** START OF DATA SECTION **

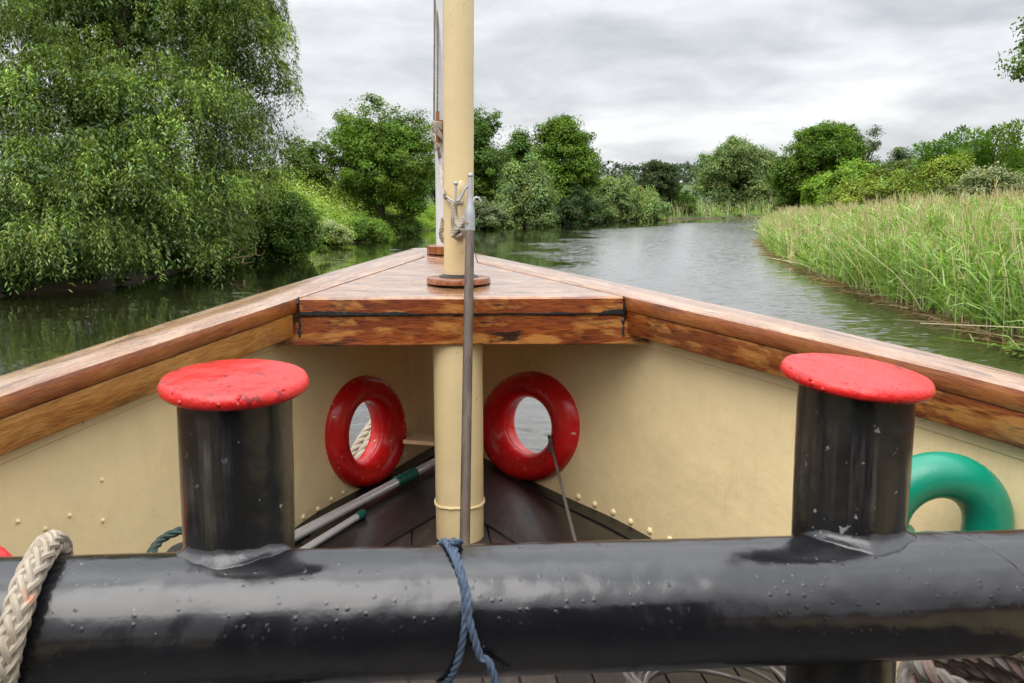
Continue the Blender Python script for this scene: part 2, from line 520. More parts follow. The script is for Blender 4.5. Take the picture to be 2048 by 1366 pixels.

** END OF DATA SECTION **
** START OF DATA SECTION **

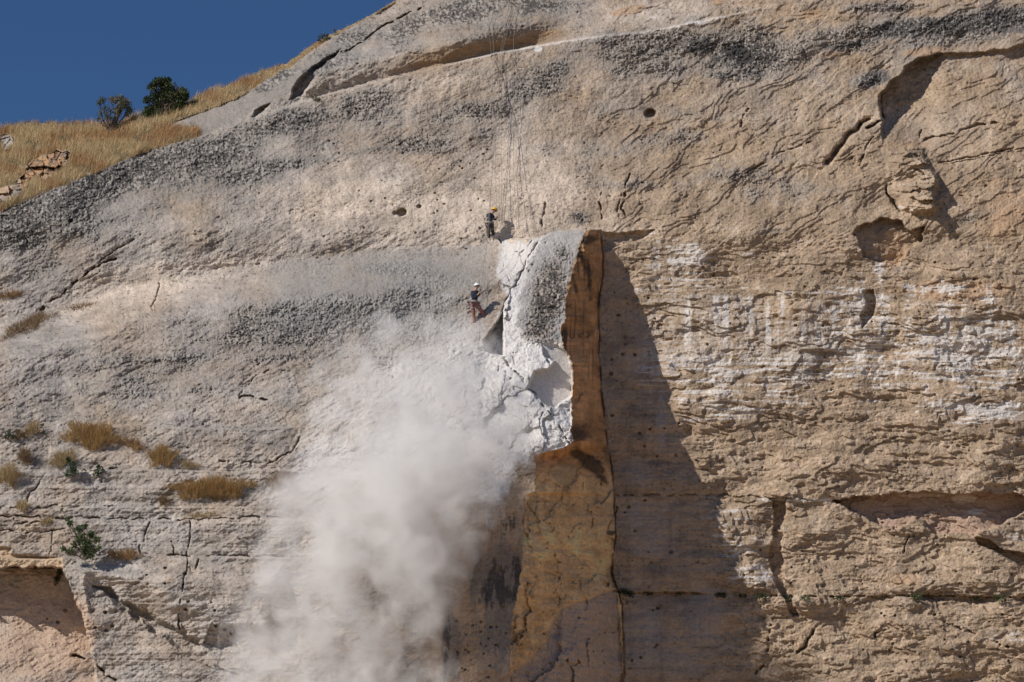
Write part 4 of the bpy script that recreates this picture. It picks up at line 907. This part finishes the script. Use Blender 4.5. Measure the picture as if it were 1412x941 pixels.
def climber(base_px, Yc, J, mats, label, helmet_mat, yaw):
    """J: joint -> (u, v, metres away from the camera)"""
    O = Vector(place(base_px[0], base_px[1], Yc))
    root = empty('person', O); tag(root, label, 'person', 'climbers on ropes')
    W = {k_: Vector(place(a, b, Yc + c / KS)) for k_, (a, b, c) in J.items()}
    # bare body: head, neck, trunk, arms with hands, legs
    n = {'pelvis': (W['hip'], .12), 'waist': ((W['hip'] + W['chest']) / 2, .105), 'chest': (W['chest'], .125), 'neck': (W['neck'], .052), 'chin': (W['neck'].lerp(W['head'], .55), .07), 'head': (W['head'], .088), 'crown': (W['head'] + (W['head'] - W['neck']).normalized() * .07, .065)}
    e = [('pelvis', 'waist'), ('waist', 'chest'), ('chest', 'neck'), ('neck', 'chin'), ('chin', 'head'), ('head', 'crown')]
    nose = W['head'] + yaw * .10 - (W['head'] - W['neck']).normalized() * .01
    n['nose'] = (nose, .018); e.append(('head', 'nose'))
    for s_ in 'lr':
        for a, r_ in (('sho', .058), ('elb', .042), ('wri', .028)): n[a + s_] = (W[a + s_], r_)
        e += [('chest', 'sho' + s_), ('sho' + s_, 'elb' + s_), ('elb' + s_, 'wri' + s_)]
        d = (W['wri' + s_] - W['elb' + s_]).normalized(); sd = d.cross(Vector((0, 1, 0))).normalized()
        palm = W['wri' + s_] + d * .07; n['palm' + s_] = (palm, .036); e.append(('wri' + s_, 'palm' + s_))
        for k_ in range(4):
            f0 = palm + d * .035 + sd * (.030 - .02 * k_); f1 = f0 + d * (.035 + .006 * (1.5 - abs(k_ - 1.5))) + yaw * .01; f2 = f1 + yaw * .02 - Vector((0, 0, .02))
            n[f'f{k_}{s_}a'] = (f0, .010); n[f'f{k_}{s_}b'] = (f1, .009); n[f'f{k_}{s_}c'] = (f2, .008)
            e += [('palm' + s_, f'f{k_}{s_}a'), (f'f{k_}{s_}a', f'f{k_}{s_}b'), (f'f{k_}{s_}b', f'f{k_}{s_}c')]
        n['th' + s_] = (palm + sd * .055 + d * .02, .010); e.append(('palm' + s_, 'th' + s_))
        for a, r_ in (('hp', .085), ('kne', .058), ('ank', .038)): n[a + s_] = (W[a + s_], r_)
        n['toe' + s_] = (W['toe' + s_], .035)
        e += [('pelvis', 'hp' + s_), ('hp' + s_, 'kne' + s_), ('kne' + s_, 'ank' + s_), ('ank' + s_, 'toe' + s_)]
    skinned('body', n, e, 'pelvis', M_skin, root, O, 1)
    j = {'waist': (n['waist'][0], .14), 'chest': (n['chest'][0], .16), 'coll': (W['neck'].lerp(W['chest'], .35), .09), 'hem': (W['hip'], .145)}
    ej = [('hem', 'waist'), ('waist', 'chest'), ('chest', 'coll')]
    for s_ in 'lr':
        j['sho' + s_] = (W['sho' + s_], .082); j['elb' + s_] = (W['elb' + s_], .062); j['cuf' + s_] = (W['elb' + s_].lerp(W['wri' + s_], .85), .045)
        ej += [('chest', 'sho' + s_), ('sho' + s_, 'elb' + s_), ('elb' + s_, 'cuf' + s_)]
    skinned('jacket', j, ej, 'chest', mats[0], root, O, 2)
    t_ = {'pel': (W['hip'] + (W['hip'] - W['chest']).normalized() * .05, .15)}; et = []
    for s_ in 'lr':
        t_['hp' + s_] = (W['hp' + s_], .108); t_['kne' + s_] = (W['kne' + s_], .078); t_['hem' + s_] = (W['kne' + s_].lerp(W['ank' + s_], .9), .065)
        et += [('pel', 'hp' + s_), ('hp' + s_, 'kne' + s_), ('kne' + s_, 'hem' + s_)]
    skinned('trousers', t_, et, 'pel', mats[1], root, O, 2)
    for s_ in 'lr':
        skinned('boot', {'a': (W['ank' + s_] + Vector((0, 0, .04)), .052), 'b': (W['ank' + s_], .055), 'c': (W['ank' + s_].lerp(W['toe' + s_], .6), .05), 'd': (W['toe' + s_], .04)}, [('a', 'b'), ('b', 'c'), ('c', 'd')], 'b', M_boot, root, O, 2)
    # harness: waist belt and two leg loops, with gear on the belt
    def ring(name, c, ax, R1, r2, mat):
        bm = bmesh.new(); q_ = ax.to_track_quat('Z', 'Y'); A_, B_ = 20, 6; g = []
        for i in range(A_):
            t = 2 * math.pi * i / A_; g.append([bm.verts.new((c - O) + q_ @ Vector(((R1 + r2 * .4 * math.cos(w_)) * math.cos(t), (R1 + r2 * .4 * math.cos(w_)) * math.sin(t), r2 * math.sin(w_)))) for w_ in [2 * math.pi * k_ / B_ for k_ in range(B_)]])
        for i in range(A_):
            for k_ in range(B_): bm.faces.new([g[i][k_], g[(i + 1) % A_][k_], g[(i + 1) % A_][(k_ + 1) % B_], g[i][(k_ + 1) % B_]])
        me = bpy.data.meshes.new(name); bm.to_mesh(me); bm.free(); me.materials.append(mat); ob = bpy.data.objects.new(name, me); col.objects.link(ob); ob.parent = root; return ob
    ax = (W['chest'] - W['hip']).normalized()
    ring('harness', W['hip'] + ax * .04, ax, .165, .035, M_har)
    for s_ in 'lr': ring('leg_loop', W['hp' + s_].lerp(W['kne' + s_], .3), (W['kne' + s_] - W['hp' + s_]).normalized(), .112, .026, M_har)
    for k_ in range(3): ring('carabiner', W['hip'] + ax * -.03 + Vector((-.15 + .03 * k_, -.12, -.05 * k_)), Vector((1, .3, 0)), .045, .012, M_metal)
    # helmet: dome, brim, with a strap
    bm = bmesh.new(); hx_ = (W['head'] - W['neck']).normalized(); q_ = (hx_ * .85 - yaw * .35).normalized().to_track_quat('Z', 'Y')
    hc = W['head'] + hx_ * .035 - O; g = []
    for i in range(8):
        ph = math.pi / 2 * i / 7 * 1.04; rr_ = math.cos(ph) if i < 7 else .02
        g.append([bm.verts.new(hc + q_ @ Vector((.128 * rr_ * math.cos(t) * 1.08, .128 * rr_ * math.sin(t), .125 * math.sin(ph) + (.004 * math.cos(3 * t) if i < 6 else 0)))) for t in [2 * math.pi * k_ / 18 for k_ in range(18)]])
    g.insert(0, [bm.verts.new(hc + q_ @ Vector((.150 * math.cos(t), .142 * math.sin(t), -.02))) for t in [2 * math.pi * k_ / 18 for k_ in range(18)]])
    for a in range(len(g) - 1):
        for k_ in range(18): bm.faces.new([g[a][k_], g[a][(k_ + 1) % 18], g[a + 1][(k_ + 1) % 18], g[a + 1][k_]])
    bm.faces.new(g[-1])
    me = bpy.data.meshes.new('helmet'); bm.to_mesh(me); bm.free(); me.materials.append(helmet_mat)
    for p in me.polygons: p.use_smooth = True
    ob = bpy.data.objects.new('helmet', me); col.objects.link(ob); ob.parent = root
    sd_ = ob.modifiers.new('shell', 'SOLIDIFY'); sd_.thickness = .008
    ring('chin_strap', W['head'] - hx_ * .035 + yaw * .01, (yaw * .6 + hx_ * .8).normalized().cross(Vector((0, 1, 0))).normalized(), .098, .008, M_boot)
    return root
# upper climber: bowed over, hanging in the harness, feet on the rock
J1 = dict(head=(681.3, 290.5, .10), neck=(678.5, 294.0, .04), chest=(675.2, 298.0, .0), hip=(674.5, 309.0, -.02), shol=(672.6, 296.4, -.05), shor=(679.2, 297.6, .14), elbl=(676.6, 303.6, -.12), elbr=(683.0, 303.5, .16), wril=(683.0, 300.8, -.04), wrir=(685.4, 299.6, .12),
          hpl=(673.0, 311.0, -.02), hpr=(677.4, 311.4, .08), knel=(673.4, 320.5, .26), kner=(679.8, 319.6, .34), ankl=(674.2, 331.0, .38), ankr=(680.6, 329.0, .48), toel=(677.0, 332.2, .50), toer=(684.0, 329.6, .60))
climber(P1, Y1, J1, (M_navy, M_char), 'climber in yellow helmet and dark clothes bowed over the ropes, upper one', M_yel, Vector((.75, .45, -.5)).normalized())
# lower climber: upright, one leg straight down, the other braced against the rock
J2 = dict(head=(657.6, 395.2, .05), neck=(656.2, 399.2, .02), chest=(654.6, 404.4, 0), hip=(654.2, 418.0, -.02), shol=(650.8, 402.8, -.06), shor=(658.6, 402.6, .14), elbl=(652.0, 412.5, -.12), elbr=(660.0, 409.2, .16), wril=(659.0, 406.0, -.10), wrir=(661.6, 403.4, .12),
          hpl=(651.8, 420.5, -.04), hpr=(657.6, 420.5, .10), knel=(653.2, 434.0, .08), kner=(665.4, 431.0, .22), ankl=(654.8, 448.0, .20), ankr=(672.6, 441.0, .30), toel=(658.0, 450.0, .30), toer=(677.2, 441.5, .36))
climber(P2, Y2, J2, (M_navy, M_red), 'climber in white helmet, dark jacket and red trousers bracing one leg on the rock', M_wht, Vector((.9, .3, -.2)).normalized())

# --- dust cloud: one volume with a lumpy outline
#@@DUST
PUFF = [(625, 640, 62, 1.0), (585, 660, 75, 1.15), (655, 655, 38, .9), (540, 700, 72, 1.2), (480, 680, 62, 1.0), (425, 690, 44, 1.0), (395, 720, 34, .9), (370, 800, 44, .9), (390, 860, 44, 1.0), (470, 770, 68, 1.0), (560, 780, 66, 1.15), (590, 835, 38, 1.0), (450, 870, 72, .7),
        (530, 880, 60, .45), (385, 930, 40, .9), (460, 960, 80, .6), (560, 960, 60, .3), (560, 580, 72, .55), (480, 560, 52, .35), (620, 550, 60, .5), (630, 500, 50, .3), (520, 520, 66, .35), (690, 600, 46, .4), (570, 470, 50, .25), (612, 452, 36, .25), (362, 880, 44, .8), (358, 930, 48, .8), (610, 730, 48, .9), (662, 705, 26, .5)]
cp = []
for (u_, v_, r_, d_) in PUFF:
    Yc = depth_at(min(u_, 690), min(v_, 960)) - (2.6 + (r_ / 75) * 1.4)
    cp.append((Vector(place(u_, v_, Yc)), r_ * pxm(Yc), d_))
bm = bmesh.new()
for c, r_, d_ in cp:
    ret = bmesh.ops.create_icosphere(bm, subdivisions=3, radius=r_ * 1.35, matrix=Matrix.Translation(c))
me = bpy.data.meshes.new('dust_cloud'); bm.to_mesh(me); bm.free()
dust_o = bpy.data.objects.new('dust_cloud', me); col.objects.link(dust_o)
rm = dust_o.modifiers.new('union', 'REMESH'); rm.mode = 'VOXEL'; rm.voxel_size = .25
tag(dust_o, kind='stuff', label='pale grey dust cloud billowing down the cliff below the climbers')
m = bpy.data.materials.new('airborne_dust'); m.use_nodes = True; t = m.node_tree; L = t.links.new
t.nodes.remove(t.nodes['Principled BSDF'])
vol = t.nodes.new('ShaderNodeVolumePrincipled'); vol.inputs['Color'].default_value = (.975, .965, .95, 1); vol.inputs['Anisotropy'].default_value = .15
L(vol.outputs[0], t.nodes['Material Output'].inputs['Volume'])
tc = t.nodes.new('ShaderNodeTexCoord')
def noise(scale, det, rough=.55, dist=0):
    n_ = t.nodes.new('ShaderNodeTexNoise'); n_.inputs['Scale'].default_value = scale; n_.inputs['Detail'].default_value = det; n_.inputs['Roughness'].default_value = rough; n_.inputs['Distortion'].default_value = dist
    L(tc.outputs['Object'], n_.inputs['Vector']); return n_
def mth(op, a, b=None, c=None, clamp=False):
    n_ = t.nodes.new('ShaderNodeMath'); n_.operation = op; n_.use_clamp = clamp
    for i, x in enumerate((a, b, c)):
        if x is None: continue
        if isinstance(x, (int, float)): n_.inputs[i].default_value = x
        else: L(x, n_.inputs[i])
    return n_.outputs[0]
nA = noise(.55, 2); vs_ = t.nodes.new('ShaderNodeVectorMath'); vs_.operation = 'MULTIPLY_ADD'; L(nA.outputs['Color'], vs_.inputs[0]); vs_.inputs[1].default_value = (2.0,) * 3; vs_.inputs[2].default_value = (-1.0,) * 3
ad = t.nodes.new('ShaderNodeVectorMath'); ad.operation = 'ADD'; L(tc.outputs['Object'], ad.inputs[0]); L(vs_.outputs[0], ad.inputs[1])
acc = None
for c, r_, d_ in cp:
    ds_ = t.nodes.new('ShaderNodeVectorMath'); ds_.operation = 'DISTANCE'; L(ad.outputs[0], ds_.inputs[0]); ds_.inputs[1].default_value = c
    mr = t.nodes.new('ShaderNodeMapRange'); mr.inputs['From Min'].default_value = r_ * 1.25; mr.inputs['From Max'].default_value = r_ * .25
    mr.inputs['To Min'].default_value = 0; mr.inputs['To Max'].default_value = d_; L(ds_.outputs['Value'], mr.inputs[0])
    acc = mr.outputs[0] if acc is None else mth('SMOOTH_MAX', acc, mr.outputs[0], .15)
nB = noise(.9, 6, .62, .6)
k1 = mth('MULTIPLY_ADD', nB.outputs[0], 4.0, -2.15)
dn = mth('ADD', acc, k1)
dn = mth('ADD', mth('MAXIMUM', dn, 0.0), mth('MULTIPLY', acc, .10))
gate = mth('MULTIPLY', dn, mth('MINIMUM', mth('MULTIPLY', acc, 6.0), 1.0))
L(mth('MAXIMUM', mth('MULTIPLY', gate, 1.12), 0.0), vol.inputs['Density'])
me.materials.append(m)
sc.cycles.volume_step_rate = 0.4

** END OF DATA SECTION **

Every line containing the string "script" must be listed.

_TASK SOLUTION_.
Continue the Blender Python script for this scene: part 2, from line 520. More parts follow. The script is for Blender 4.5. Take the picture to be 2048 by 1366 pixels.
Write part 4 of the bpy script that recreates this picture. It picks up at line 907. This part finishes the script. Use Blender 4.5. Measure the picture as if it were 1412x941 pixels.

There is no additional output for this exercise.